- PROVIDED INFORMATION -
** Begin **
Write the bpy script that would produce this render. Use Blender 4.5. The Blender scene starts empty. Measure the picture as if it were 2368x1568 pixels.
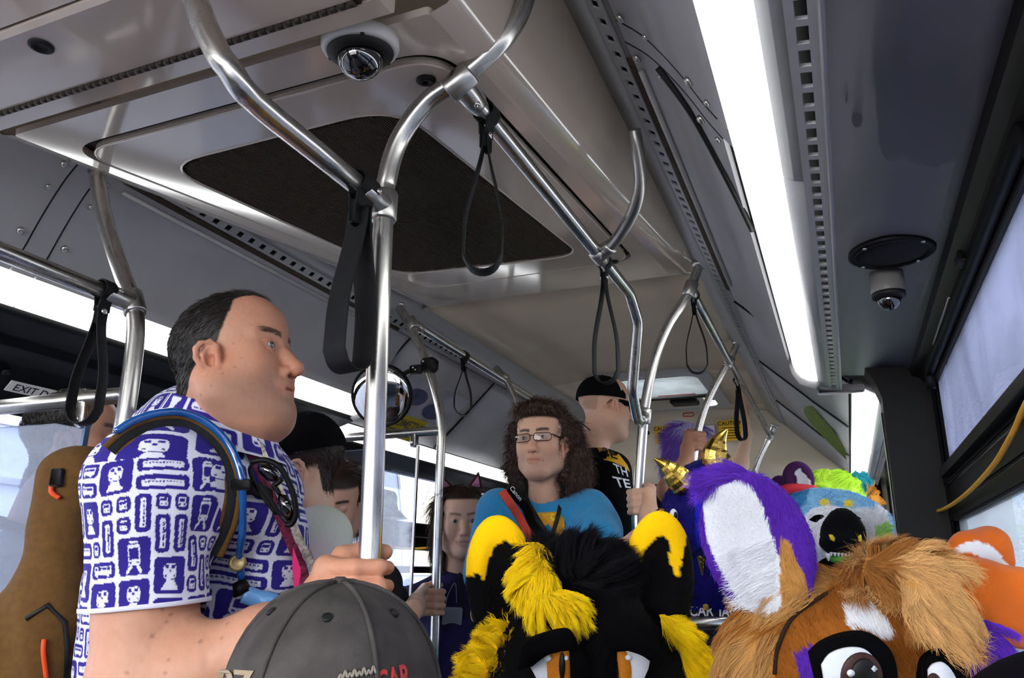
import bpy, math, random
import numpy as np
from mathutils import Vector, Matrix

# ------------------------------------------------------------------ camera, world, exposure
scene = bpy.context.scene
COL = scene.collection
RW, RH, FPX = 2368.0, 1568.0, 1776.0
CAM_H = 1.30                                   # eye height of the photographer above the low floor
YAW, PITCH, ROLL = math.radians(-23.094), math.radians(16.779), math.radians(0.868)
_f = np.array([math.sin(YAW) * math.cos(PITCH), math.cos(YAW) * math.cos(PITCH), math.sin(PITCH)])
_r = np.cross(_f, [0, 0, 1]); _r /= np.linalg.norm(_r); _u = np.cross(_r, _f)
_R = math.cos(ROLL) * _r + math.sin(ROLL) * _u
_U = -math.sin(ROLL) * _r + math.cos(ROLL) * _u
cd = bpy.data.cameras.new('camera'); cam = bpy.data.objects.new('camera', cd); COL.objects.link(cam)
cd.sensor_fit = 'HORIZONTAL'; cd.sensor_width = 36.0; cd.lens = FPX / RW * 36.0
cd.clip_start = 0.02; cd.clip_end = 200
m4 = Matrix.Identity(4)
for i in range(3):
    m4[i][0], m4[i][1], m4[i][2] = float(_R[i]), float(_U[i]), float(-_f[i])
m4[2][3] = CAM_H
cam.matrix_world = m4
scene.camera = cam

scene.view_settings.view_transform = 'Standard'
scene.view_settings.look = 'None'
scene.view_settings.gamma = 1.0
scene.view_settings.use_curve_mapping = False
scene.view_settings.exposure = EXPOSURE = 1.7
STRIP_POWER = 1.7                               # radiance of the lit ceiling strips
world = bpy.data.worlds.new('overcast_sky'); scene.world = world; world.use_nodes = True
_wn = world.node_tree.nodes; _wn.clear()
_o = _wn.new('ShaderNodeOutputWorld'); _b = _wn.new('ShaderNodeBackground')
_b.inputs['Color'].default_value = (0.97, 0.98, 1.0, 1); _b.inputs['Strength'].default_value = 6.0
world.node_tree.links.new(_b.outputs[0], _o.inputs[0])

# ------------------------------------------------------------------ small maths (points are camera-relative metres: x right, y to the rear of the bus, z up)
RNG = np.random.default_rng(11)
A = lambda *p: np.array(p, float)
def ray(x, y): return _f + (x - RW / 2) / FPX * _R - (y - RH / 2) / FPX * _U
def PD(x, y, d): return ray(x, y) * d
def PY(x, y, Y): v = ray(x, y); return v * Y / v[1]
def PX(x, y, X): v = ray(x, y); return v * X / v[0]
def PZ(x, y, Z): v = ray(x, y); return v * Z / v[2]
def unit(v): v = np.asarray(v, float); return v / (np.linalg.norm(v) + 1e-12)
def lin(c):
    c = np.asarray(c, float); return np.where(c <= 0.04045, c / 12.92, ((c + 0.055) / 1.055) ** 2.4)
def hexc(h): return tuple(lin([int(h[i:i + 2], 16) / 255 for i in (0, 2, 4)]))
def smooth01(a, b, x): t = np.clip((x - a) / (b - a), 0, 1); return t * t * (3 - 2 * t)
def vnoise(P, s, seed=0):
    """cheap smooth value noise, -1..1"""
    P = np.asarray(P, float) * s + seed * 17.31
    i = np.floor(P).astype(np.int64); f = P - i; f = f * f * (3 - 2 * f)
    def h(a, b, c):
        n = (a * 73856093) ^ (b * 19349663) ^ (c * 83492791) ^ (seed * 2654435761)
        n = (n ^ (n >> 13)) * 1274126177 & 0x7fffffff
        return (n % 100003) / 50001.5 - 1
    o = 0
    for dx in (0, 1):
        for dy in (0, 1):
            for dz in (0, 1):
                w = (f[:, 0] if dx else 1 - f[:, 0]) * (f[:, 1] if dy else 1 - f[:, 1]) * (f[:, 2] if dz else 1 - f[:, 2])
                o = o + w * h(i[:, 0] + dx, i[:, 1] + dy, i[:, 2] + dz)
    return o

# ------------------------------------------------------------------ meshes and objects
def raw_mesh(name, V, F, col=None, smooth=True):
    V = np.asarray(V, np.float32)
    me = bpy.data.meshes.new(name)
    me.vertices.add(len(V)); me.vertices.foreach_set('co', V.ravel())
    if isinstance(F, np.ndarray):
        k = F.shape[1]; flat = F.ravel().astype(np.int32); st = np.arange(0, len(flat), k, dtype=np.int32)
    else:
        flat = np.array([i for f in F for i in f], np.int32)
        st = np.cumsum([0] + [len(f) for f in F[:-1]]).astype(np.int32)
    me.loops.add(len(flat)); me.loops.foreach_set('vertex_index', flat)
    me.polygons.add(len(st)); me.polygons.foreach_set('loop_start', st)
    me.update(calc_edges=True); me.validate()
    me.polygons.foreach_set('use_smooth', np.full(len(me.polygons), smooth, bool))
    if col is not None:
        col = np.asarray(col, np.float32)
        c4 = np.ones((len(V), 4), np.float32); c4[:, :3] = col
        at = me.color_attributes.new('Col', 'FLOAT_COLOR', 'POINT'); at.data.foreach_set('color', c4.ravel())
    return me
ROOT = {}                                        # object -> origin of its top-level thing
def thing(name, label, cat, loc, group=None):
    o = bpy.data.objects.new(name, None); COL.objects.link(o); o.empty_display_size = 0.05
    o.location = [float(v) for v in loc]; ROOT[o] = np.asarray(loc, float)
    o['label'] = label; o['category'] = cat
    if group: o['group'] = group
    return o
def part(name, VF, m, parent, col=None, smooth=True, label=None, stuff=False):
    V, F = VF; V = np.asarray(V, float)
    org = ROOT[parent]
    me = raw_mesh(name, V - org, F, col, smooth); me.materials.append(m)
    o = bpy.data.objects.new(name, me); COL.objects.link(o); o.parent = parent; ROOT[o] = org
    if label: o['label'] = label
    if stuff: o['kind'] = 'stuff'
    return o
def share(src, name, shift, parent):
    """another piece that shares mesh data, moved by shift"""
    o = bpy.data.objects.new(name, src.data); COL.objects.link(o); o.parent = parent; ROOT[o] = ROOT[parent]
    o.location = [float(v) for v in (np.asarray(shift) + ROOT[src] - ROOT[parent])]
    return o
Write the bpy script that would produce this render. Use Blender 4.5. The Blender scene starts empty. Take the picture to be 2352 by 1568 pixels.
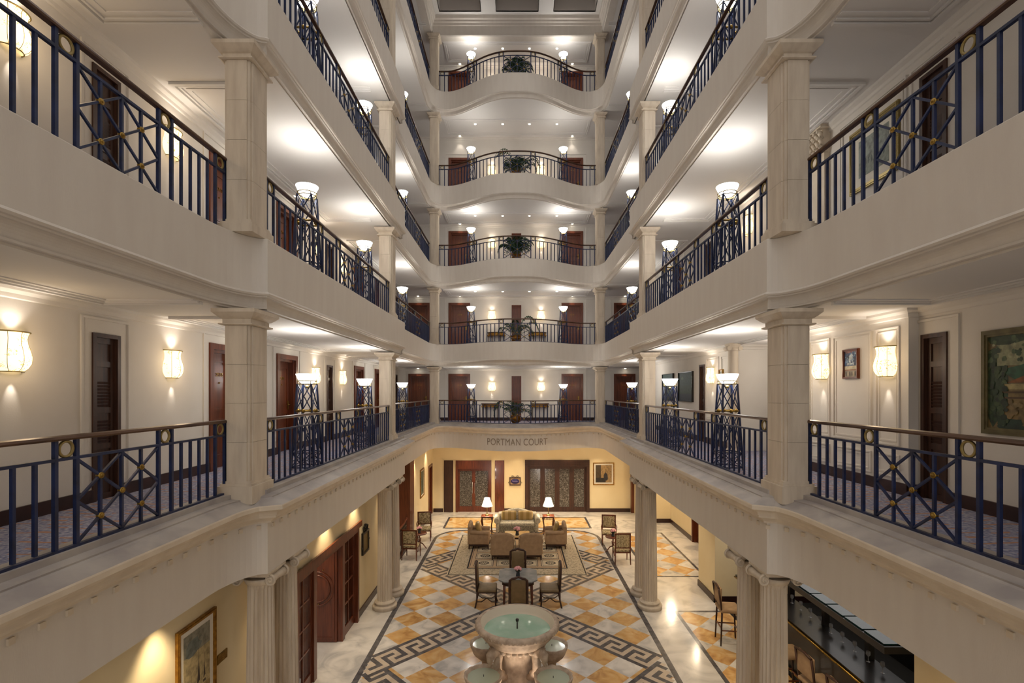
import bpy, bmesh, math, random
from math import pi, sin, cos, sqrt, radians
from mathutils import Vector, Matrix, geometry

# ------------------------------------------------------------------ camera, world, exposure
SC = bpy.context.scene
COL = SC.collection
EYE = 5.6
cd = bpy.data.cameras.new('camera'); cam = bpy.data.objects.new('camera', cd); COL.objects.link(cam)
cam.location = (0, 0, EYE); cam.rotation_euler = (pi/2, 0, 0)
cd.sensor_width = 36; cd.lens = 1150/2352*36
cd.shift_x = -12/2352; cd.shift_y = 115/2352; cd.clip_end = 200; cd.clip_start = 0.05
SC.camera = cam
SC.view_settings.view_transform = 'Standard'; SC.view_settings.look = 'None'
SC.view_settings.gamma = 1; SC.view_settings.exposure = 0.87
SC.view_settings.use_curve_mapping = False
SC.cycles.use_denoising = True
SC.cycles.max_bounces = 5; SC.cycles.diffuse_bounces = 3; SC.cycles.glossy_bounces = 2
SC.cycles.use_adaptive_sampling = True; SC.cycles.adaptive_threshold = .05
SC.cycles.transmission_bounces = 4; SC.cycles.sample_clamp_indirect = 4
W = bpy.data.worlds.new('world'); SC.world = W; W.use_nodes = True
W.node_tree.nodes['Background'].inputs[0].default_value = (1.0, 0.95, 0.91, 1)
W.node_tree.nodes['Background'].inputs[1].default_value = 0.68

LIGHTS = {}
def light(kind, loc, power, color=(1, .86, .68), size=.05, rot=(0, 0, 0), angle=1.2, blend=.6):
    key = (kind, power, color, size, angle, blend)
    if key not in LIGHTS:
        l = bpy.data.lights.new('lamp_light', kind); l.energy = power; l.color = color
        l.shadow_soft_size = size
        if kind == 'SPOT': l.spot_size = angle; l.spot_blend = blend
        LIGHTS[key] = l
    o = bpy.data.objects.new('lamp_light', LIGHTS[key]); COL.objects.link(o)
    o.location = loc; o.rotation_euler = rot
    return o
WARM = (1, .74, .46); SOFT = (1, .90, .79); COOL = (.96, .95, 1.0)
P_TORCH, P_SC_UP, P_SC_DN, P_SC_PT = 2.5, 5, 12, 3.0
P_DOOR, P_DOT, P_GROUND, P_TABLE = 9, 6, 130, 14

# ------------------------------------------------------------------ materials
def lin(c):
    return tuple(((v/255)/12.92 if v/255 <= .04045 else ((v/255+.055)/1.055)**2.4) for v in c)
def mat(name, c, rough=.6, metal=0, c2=None, scale=3.0, detail=4, stretch=(1, 1, 1), bump=0, bscale=40, emit=0, ecol=None, coat=0, lo=.35, hi=.65, spec=.5):
    m = bpy.data.materials.new(name); m.use_nodes = True
    nt = m.node_tree; b = nt.nodes['Principled BSDF']; N = nt.nodes.new; L = nt.links.new
    b.inputs['Base Color'].default_value = (*lin(c), 1)
    b.inputs['Roughness'].default_value = rough; b.inputs['Metallic'].default_value = metal
    b.inputs['Coat Weight'].default_value = coat; b.inputs['Coat Roughness'].default_value = .08
    b.inputs['Specular IOR Level'].default_value = spec
    g = None
    if c2 or bump:
        g = N('ShaderNodeNewGeometry'); mp = N('ShaderNodeMapping'); mp.inputs['Scale'].default_value = stretch
        L(g.outputs['Position'], mp.inputs['Vector'])
    if c2:
        n = N('ShaderNodeTexNoise'); n.inputs['Scale'].default_value = scale; n.inputs['Detail'].default_value = detail
        L(mp.outputs[0], n.inputs['Vector'])
        r = N('ShaderNodeValToRGB'); e = r.color_ramp.elements
        e[0].position = lo; e[0].color = (*lin(c), 1); e[1].position = hi; e[1].color = (*lin(c2), 1)
        L(n.outputs['Fac'], r.inputs[0]); L(r.outputs[0], b.inputs['Base Color'])
    if bump:
        n2 = N('ShaderNodeTexNoise'); n2.inputs['Scale'].default_value = bscale; L(mp.outputs[0], n2.inputs['Vector'])
        bp = N('ShaderNodeBump'); bp.inputs['Strength'].default_value = bump; bp.inputs['Distance'].default_value = .01
        L(n2.outputs['Fac'], bp.inputs['Height']); L(bp.outputs[0], b.inputs['Normal'])
    if emit:
        b.inputs['Emission Color'].default_value = (*lin(ecol or c), 1); b.inputs['Emission Strength'].default_value = emit
    return m
M = {}
M['plaster'] = mat('plaster_white', (226, 220, 211), .75, c2=(220, 213, 203), scale=1.5, bump=.08, bscale=60)
M['ceil'] = mat('ceiling_paint', (226, 222, 217), .7)
M['fascia'] = mat('fascia_plaster', (218, 210, 199), .6, c2=(214, 205, 194), scale=2.2, stretch=(3, 3, .5), bump=.1, bscale=50)
M['stone'] = mat('column_stone', (212, 198, 178), .55, c2=(190, 174, 154), scale=3.5, stretch=(3, 3, .5), bump=.15, bscale=30, lo=.42, hi=.8)
M['joint'] = mat('stone_joint', (165, 148, 128), .8)
M['ledge'] = mat('ledge_stone', (182, 174, 166), .45, c2=(158, 150, 146), scale=3, bump=.1, bscale=25)
M['cornice'] = mat('cornice_stone', (221, 207, 186), .55, c2=(210, 195, 174), scale=4)
M['worn'] = mat('cornice_ornament', (196, 180, 156), .7)
M['letter'] = mat('carved_letter', (150, 134, 116), .8)
M['navy'] = mat('navy_iron', (27, 43, 86), .42, .1, c2=(18, 29, 60), scale=8)
M['rail'] = mat('bronze_handrail', (96, 68, 48), .3, .35, c2=(66, 42, 28), scale=6, stretch=(.4, .4, 1))
M['brass'] = mat('brass', (170, 138, 66), .3, .85, c2=(128, 100, 44), scale=20)
M['brassd'] = mat('aged_brass', (150, 132, 84), .4, .7)
M['bowl'] = mat('lit_glass_bowl', (250, 248, 240), .3, emit=8.0, ecol=(255, 252, 244))
M['redwood'] = mat('mahogany', (114, 56, 30), .3, c2=(88, 40, 20), scale=4, stretch=(6, 6, .5), coat=.15)
M['darkwood'] = mat('dark_wood', (72, 42, 27), .5, c2=(52, 29, 18), scale=5, stretch=(6, 6, .5), coat=0)
M['base'] = mat('baseboard_wood', (56, 28, 20), .35, c2=(42, 20, 14), scale=4, coat=.2)
M['cream'] = mat('cream_wall', (239, 221, 180), .7, c2=(234, 214, 170), scale=1.2)
M['white_marble'] = None
M['olivef'] = mat('olive_frame', (112, 102, 62), .6, c2=(92, 82, 48), scale=10)
M['coffer'] = mat('coffer_paint', (190, 183, 176), .8)
M['black'] = mat('black_wood', (16, 13, 12), .3, c2=(28, 20, 17), scale=6, coat=.2)
M['gold'] = mat('gilt', (186, 140, 60), .35, .7, c2=(140, 98, 38), scale=15)
M['mattboard'] = mat('mount_board', (232, 226, 212), .8)
M['taupe'] = mat('taupe_velvet', (178, 148, 114), .85, c2=(164, 134, 102), scale=9, bump=.15, bscale=120)
M['olive'] = mat('olive_leather', (134, 112, 78), .5, c2=(118, 98, 66), scale=7)
M['sofa'] = mat('pale_floral_fabric', (206, 194, 168), .85, c2=(150, 140, 116), scale=16, lo=.45, hi=.7)
M['sofad'] = mat('grey_floral_fabric', (120, 110, 92), .85, c2=(176, 166, 140), scale=26, lo=.45, hi=.6)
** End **
- WHAT YOU NEED TO DO -
Print exactly what appears from the line holding "by 1568 pixels." down to the line holding "from mathutils import Vector, Matrix, geometry", both ends kept, leaving out the pictures.

- CORRECT ANSWER -
Write the bpy script that would produce this render. Use Blender 4.5. The Blender scene starts empty. Take the picture to be 2352 by 1568 pixels.
import bpy, bmesh, math, random
from math import pi, sin, cos, sqrt, radians
from mathutils import Vector, Matrix, geometry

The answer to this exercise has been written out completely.